**Directions**:
Write out each record again exactly as it stands.

**Available records**:
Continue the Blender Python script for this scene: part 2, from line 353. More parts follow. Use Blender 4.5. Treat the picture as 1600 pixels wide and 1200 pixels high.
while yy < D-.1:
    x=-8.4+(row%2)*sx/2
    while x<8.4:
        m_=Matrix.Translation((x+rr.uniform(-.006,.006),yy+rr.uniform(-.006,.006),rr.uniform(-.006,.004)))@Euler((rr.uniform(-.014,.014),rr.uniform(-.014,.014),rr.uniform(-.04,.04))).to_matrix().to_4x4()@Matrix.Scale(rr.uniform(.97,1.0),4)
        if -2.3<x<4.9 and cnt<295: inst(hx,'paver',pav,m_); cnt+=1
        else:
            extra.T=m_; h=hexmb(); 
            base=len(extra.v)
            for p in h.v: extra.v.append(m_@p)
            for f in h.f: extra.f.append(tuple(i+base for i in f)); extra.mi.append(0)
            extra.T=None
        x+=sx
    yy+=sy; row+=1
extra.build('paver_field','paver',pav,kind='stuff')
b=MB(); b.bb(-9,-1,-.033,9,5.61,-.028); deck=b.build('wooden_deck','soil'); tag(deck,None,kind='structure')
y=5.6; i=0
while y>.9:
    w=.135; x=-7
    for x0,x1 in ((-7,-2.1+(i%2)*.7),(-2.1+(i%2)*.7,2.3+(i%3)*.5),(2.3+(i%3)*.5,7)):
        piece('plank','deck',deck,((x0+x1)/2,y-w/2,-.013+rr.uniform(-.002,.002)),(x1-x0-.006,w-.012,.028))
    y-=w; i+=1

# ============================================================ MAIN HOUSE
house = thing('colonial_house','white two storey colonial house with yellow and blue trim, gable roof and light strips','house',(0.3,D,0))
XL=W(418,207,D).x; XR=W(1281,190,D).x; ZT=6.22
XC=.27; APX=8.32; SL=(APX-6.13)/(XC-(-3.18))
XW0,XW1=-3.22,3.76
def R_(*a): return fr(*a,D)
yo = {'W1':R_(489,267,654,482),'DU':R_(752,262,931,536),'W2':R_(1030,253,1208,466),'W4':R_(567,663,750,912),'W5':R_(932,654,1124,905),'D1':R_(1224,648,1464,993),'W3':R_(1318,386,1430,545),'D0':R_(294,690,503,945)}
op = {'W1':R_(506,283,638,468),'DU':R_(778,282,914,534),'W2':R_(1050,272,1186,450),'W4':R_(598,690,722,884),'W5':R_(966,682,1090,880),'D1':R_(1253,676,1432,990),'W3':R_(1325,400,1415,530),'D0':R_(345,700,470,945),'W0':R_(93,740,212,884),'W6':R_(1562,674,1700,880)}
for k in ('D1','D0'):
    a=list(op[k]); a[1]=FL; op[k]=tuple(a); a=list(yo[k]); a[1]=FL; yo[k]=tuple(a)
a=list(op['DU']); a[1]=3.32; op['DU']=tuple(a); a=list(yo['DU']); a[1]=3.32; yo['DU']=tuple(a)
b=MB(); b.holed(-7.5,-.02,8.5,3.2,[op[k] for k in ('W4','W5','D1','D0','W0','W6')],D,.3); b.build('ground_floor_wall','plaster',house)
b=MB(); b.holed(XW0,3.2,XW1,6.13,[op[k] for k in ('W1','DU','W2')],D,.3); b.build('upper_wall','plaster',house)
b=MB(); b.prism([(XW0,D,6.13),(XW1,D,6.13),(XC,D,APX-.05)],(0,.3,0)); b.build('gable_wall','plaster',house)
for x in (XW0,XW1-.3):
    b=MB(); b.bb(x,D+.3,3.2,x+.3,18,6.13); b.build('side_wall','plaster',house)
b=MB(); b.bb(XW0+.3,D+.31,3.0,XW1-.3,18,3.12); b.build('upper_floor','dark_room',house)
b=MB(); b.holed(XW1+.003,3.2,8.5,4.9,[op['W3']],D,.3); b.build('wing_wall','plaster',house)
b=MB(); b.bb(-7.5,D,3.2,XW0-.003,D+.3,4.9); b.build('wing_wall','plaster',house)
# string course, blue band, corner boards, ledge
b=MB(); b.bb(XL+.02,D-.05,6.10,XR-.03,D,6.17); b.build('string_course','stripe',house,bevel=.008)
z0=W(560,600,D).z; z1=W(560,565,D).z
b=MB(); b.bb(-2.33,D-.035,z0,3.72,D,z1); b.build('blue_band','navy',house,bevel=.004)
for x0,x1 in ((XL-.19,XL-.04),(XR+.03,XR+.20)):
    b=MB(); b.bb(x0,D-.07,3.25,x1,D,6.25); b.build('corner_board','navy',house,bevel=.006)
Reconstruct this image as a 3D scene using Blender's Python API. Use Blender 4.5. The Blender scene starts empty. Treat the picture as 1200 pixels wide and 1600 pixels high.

**Answer**:
Continue the Blender Python script for this scene: part 2, from line 353. More parts follow. Use Blender 4.5. Treat the picture as 1600 pixels wide and 1200 pixels high.
while yy < D-.1:
    x=-8.4+(row%2)*sx/2
    while x<8.4:
        m_=Matrix.Translation((x+rr.uniform(-.006,.006),yy+rr.uniform(-.006,.006),rr.uniform(-.006,.004)))@Euler((rr.uniform(-.014,.014),rr.uniform(-.014,.014),rr.uniform(-.04,.04))).to_matrix().to_4x4()@Matrix.Scale(rr.uniform(.97,1.0),4)
        if -2.3<x<4.9 and cnt<295: inst(hx,'paver',pav,m_); cnt+=1
        else:
            extra.T=m_; h=hexmb(); 
            base=len(extra.v)
            for p in h.v: extra.v.append(m_@p)
            for f in h.f: extra.f.append(tuple(i+base for i in f)); extra.mi.append(0)
            extra.T=None
        x+=sx
    yy+=sy; row+=1
extra.build('paver_field','paver',pav,kind='stuff')
b=MB(); b.bb(-9,-1,-.033,9,5.61,-.028); deck=b.build('wooden_deck','soil'); tag(deck,None,kind='structure')
y=5.6; i=0
while y>.9:
    w=.135; x=-7
    for x0,x1 in ((-7,-2.1+(i%2)*.7),(-2.1+(i%2)*.7,2.3+(i%3)*.5),(2.3+(i%3)*.5,7)):
        piece('plank','deck',deck,((x0+x1)/2,y-w/2,-.013+rr.uniform(-.002,.002)),(x1-x0-.006,w-.012,.028))
    y-=w; i+=1

# ============================================================ MAIN HOUSE
house = thing('colonial_house','white two storey colonial house with yellow and blue trim, gable roof and light strips','house',(0.3,D,0))
XL=W(418,207,D).x; XR=W(1281,190,D).x; ZT=6.22
XC=.27; APX=8.32; SL=(APX-6.13)/(XC-(-3.18))
XW0,XW1=-3.22,3.76
def R_(*a): return fr(*a,D)
yo = {'W1':R_(489,267,654,482),'DU':R_(752,262,931,536),'W2':R_(1030,253,1208,466),'W4':R_(567,663,750,912),'W5':R_(932,654,1124,905),'D1':R_(1224,648,1464,993),'W3':R_(1318,386,1430,545),'D0':R_(294,690,503,945)}
op = {'W1':R_(506,283,638,468),'DU':R_(778,282,914,534),'W2':R_(1050,272,1186,450),'W4':R_(598,690,722,884),'W5':R_(966,682,1090,880),'D1':R_(1253,676,1432,990),'W3':R_(1325,400,1415,530),'D0':R_(345,700,470,945),'W0':R_(93,740,212,884),'W6':R_(1562,674,1700,880)}
for k in ('D1','D0'):
    a=list(op[k]); a[1]=FL; op[k]=tuple(a); a=list(yo[k]); a[1]=FL; yo[k]=tuple(a)
a=list(op['DU']); a[1]=3.32; op['DU']=tuple(a); a=list(yo['DU']); a[1]=3.32; yo['DU']=tuple(a)
b=MB(); b.holed(-7.5,-.02,8.5,3.2,[op[k] for k in ('W4','W5','D1','D0','W0','W6')],D,.3); b.build('ground_floor_wall','plaster',house)
b=MB(); b.holed(XW0,3.2,XW1,6.13,[op[k] for k in ('W1','DU','W2')],D,.3); b.build('upper_wall','plaster',house)
b=MB(); b.prism([(XW0,D,6.13),(XW1,D,6.13),(XC,D,APX-.05)],(0,.3,0)); b.build('gable_wall','plaster',house)
for x in (XW0,XW1-.3):
    b=MB(); b.bb(x,D+.3,3.2,x+.3,18,6.13); b.build('side_wall','plaster',house)
b=MB(); b.bb(XW0+.3,D+.31,3.0,XW1-.3,18,3.12); b.build('upper_floor','dark_room',house)
b=MB(); b.holed(XW1+.003,3.2,8.5,4.9,[op['W3']],D,.3); b.build('wing_wall','plaster',house)
b=MB(); b.bb(-7.5,D,3.2,XW0-.003,D+.3,4.9); b.build('wing_wall','plaster',house)
# string course, blue band, corner boards, ledge
b=MB(); b.bb(XL+.02,D-.05,6.10,XR-.03,D,6.17); b.build('string_course','stripe',house,bevel=.008)
z0=W(560,600,D).z; z1=W(560,565,D).z
b=MB(); b.bb(-2.33,D-.035,z0,3.72,D,z1); b.build('blue_band','navy',house,bevel=.004)
for x0,x1 in ((XL-.19,XL-.04),(XR+.03,XR+.20)):
    b=MB(); b.bb(x0,D-.07,3.25,x1,D,6.25); b.build('corner_board','navy',house,bevel=.006)
Reconstruct this image as a 3D scene using Blender's Python API. Use Blender 4.5. The Blender scene starts empty. Treat the picture as 1200 pixels wide and 1600 pixels high.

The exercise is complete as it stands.